A matter of faith & law

Published 12:03 am Thursday, July 30, 2015

LEGISLATIVE PRAYER

Who should give the invocation or prayer at public meetings? Board members? A chaplain? Anyone?

Does the government restrict what can be said in those prayers?

Do the guidelines that apply to Congress apply to all public bodies, from the nation’s capital down to the local tree board?

These and other questions may be answered as the Rowan County Board of Commissioners appeals U.S. District Court Judge James Beaty’s ruling against the county. Beaty ruled in May that Rowan commissioners created a “coercive environment” and violated the Establishment Clause of the Constitution by consistently opening their meetings with Christian prayers.

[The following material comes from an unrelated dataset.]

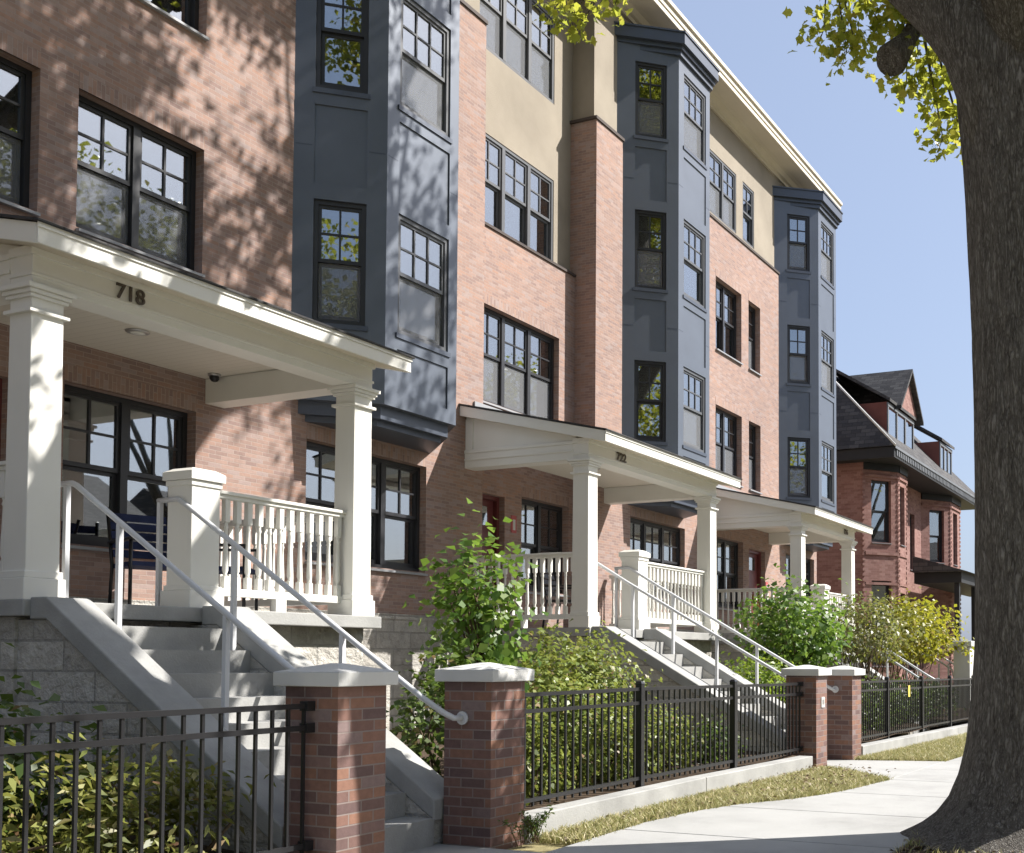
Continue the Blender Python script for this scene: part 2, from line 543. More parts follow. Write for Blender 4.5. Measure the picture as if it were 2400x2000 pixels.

Commissioners don’t accept that ruling.

Three local citizens, with the help of the ACLU, filed suit against the county over the prayer issue in 2013. The hubbub that followed was impassioned. In revival-like fashion, people filled the commissioners’ meeting room, the hallways outside and even the sidewalks to urge commissioners to stand up for prayer — to stand up for Christianity. Comments from some of the demonstrators seemed to bear out the plaintiffs’ concerns that commissioners’ meetings had become an unwelcoming environment for anyone who didn’t share board members’ Christian beliefs.

This year, the rhetoric has toned down, but the central issue is the same — the tension between commissioners’ freedom to speak and pray how they want, vs. constituents’ freedom from government-imposed religion. Courts have ruled on several versions of the public-prayer issue, but none of those cases were exactly like Rowan’s. Once commissioners decided to fight the original lawsuit, they were virtually committed to fight any lower court ruling that didn’t go their way. The county’s position had been staked out.

So the appeal has been filed. Public boards everywhere will follow this case, since so many hold invocations of some kind. To some, it’s a meaningless formality. To others, it’s a matter of faith.